:: INPUT

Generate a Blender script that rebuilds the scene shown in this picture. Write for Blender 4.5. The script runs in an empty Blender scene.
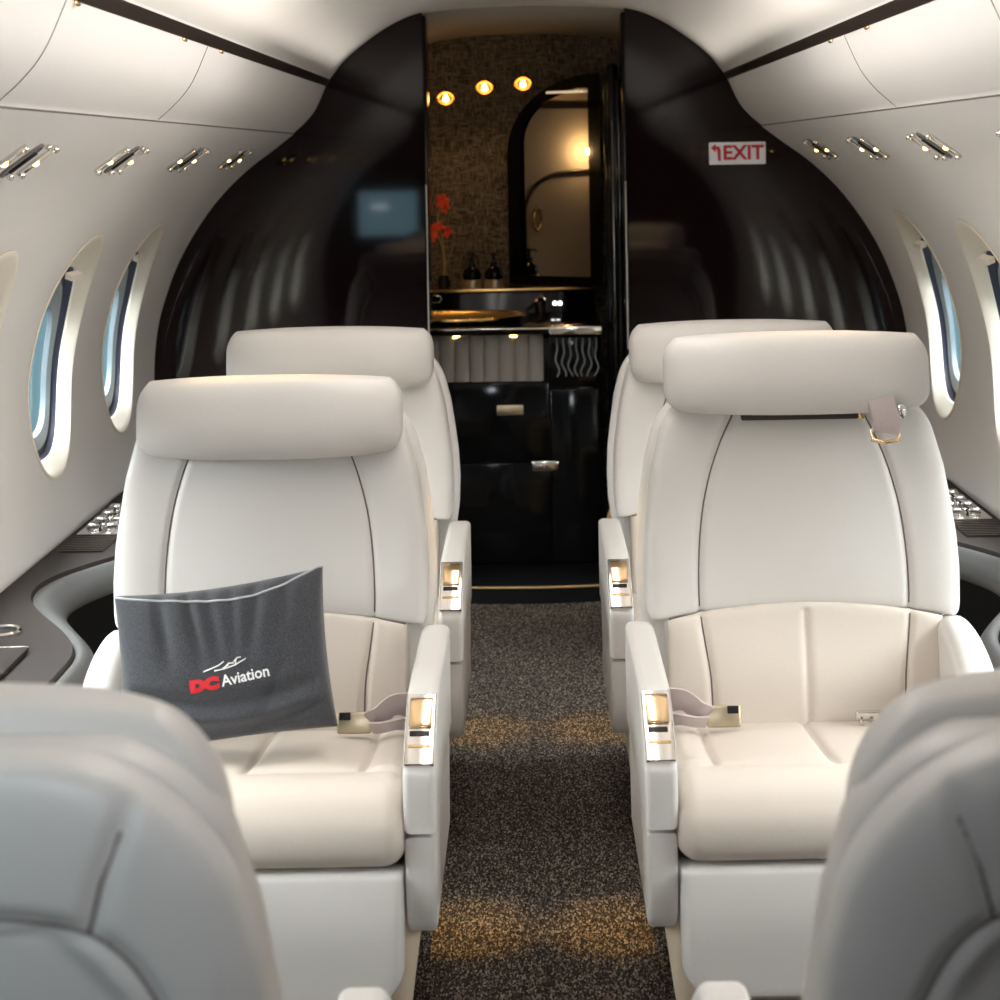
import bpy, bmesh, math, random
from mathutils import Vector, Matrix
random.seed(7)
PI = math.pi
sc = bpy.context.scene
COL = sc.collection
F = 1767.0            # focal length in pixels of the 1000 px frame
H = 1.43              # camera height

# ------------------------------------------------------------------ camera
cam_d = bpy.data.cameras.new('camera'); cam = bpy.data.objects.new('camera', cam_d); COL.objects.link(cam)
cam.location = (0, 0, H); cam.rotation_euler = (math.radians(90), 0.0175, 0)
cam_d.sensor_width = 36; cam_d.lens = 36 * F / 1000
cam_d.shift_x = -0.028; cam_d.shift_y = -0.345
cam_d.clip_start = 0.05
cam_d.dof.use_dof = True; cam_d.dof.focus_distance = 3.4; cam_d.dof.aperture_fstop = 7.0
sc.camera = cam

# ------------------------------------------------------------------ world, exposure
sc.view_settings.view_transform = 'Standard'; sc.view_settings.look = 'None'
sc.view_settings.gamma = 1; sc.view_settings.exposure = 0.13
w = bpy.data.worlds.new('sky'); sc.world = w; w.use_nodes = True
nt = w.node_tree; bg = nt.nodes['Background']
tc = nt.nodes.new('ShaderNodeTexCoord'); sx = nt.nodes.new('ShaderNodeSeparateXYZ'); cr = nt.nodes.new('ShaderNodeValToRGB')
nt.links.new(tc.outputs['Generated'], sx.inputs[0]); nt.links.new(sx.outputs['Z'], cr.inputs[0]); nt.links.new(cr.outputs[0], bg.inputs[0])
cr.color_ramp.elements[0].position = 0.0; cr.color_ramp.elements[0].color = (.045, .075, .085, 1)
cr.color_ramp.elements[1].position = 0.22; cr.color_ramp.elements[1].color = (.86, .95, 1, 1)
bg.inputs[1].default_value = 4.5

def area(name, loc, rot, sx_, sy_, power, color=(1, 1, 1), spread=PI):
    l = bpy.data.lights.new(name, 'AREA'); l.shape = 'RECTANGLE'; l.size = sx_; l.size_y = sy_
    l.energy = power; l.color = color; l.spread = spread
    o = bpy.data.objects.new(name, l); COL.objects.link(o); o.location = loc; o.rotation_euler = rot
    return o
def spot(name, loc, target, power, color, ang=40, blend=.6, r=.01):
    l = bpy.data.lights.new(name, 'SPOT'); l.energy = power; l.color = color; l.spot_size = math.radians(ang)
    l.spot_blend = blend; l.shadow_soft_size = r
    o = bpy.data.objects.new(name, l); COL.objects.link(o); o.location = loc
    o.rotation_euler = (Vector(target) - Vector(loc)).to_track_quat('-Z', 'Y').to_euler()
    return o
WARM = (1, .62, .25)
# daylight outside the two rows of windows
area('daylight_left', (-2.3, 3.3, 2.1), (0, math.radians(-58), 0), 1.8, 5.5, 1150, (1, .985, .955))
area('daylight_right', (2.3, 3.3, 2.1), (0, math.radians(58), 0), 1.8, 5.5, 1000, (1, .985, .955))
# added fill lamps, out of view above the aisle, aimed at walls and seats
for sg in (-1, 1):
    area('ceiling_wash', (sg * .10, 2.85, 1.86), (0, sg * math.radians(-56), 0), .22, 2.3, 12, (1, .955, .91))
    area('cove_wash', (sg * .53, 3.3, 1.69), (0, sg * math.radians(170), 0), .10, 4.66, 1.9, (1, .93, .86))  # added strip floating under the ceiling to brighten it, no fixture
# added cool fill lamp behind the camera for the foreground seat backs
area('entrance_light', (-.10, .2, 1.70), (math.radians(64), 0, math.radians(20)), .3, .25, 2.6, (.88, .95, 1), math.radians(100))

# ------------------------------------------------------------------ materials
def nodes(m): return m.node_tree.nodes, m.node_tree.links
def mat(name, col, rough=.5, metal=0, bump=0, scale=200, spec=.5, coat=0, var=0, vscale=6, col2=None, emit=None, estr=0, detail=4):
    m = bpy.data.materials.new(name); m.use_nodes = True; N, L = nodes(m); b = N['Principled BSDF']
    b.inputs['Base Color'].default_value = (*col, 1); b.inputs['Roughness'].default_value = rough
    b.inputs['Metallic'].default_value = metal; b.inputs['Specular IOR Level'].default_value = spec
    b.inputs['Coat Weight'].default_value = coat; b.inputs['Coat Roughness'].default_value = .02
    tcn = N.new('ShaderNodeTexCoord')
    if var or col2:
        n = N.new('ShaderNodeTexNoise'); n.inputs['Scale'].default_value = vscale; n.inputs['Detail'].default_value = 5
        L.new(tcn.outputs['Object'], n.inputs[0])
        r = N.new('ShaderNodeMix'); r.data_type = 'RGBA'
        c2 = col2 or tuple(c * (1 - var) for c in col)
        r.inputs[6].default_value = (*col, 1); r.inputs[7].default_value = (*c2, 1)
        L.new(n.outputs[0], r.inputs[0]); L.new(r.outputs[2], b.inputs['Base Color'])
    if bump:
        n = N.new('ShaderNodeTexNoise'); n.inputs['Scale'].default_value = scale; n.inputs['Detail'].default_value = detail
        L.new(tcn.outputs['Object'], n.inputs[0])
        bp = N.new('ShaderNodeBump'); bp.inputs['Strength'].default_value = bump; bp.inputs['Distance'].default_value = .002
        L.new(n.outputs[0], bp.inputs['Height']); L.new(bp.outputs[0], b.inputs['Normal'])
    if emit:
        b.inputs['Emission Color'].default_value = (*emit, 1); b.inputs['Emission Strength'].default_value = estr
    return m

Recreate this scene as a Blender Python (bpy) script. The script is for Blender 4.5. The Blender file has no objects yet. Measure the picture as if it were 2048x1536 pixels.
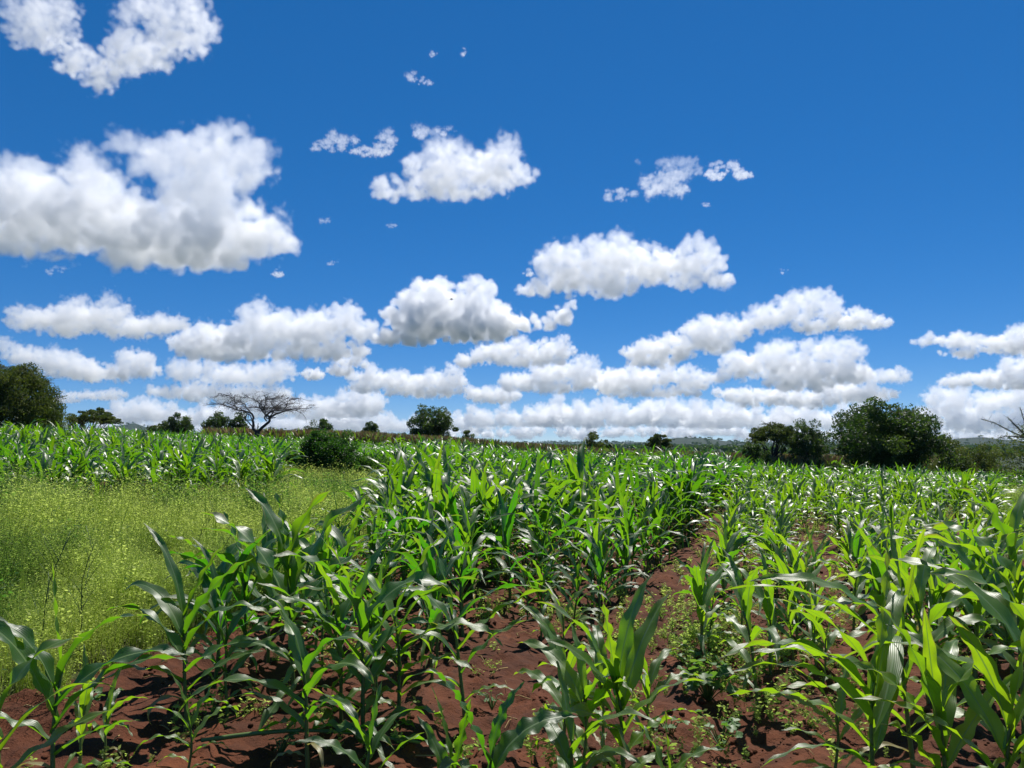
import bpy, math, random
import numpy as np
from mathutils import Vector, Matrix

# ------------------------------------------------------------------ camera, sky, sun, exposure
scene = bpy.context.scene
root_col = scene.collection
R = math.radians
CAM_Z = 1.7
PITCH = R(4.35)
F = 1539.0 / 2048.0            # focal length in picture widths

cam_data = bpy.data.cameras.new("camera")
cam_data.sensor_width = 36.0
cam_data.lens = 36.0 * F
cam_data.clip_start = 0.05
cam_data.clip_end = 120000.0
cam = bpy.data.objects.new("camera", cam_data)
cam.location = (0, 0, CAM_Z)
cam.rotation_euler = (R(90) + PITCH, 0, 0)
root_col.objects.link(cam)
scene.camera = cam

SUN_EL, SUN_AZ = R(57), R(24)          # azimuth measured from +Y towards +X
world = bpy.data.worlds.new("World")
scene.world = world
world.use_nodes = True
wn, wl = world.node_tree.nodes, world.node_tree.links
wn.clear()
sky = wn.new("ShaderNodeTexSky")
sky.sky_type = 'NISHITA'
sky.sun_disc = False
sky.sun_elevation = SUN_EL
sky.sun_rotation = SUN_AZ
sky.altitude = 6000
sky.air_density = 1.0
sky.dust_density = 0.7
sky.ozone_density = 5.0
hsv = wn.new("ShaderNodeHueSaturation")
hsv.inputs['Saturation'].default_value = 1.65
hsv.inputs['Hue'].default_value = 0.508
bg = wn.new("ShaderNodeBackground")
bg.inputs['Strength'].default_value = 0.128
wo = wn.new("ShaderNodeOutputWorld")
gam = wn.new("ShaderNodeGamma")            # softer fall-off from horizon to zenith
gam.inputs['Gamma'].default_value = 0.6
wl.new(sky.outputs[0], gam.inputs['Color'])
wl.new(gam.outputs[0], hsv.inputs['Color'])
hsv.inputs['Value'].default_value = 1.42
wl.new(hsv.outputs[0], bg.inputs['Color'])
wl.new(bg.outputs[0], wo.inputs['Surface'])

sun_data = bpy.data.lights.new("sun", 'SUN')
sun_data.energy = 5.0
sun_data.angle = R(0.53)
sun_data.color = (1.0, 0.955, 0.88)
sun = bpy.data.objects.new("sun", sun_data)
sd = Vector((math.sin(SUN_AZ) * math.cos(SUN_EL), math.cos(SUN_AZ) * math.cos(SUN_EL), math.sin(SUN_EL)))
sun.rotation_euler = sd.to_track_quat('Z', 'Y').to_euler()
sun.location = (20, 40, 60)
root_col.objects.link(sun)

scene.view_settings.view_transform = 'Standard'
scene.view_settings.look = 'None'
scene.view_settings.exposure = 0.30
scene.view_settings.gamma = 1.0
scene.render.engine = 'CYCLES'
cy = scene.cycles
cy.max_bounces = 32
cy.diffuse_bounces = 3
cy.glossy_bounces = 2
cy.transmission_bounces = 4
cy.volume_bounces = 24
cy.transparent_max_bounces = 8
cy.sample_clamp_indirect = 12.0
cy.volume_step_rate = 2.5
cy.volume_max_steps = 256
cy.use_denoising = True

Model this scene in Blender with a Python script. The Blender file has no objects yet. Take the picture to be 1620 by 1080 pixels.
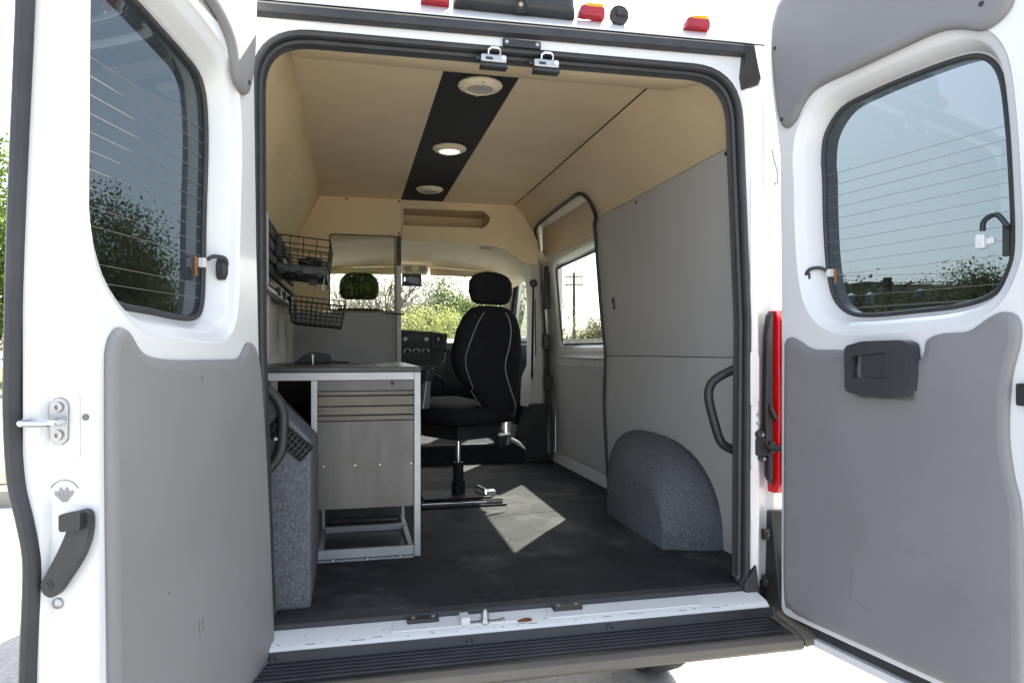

::::

» **WRITTEN EXERCISE**: Reproduce each line of the material containing the word "script".

» **FINAL RESULT**:
Generate a Blender script that rebuilds the scene shown in this picture. Write for Blender 4.5. The script runs in an empty Blender scene.
Recreate this scene as a Blender Python (bpy) script. The script is for Blender 4.5. The Blender file has no objects yet. Measure the picture as if it were 2048x1536 pixels.
Model this scene in Blender with a Python script. The Blender file has no objects yet. Take the picture to be 1620 by 1080 pixels.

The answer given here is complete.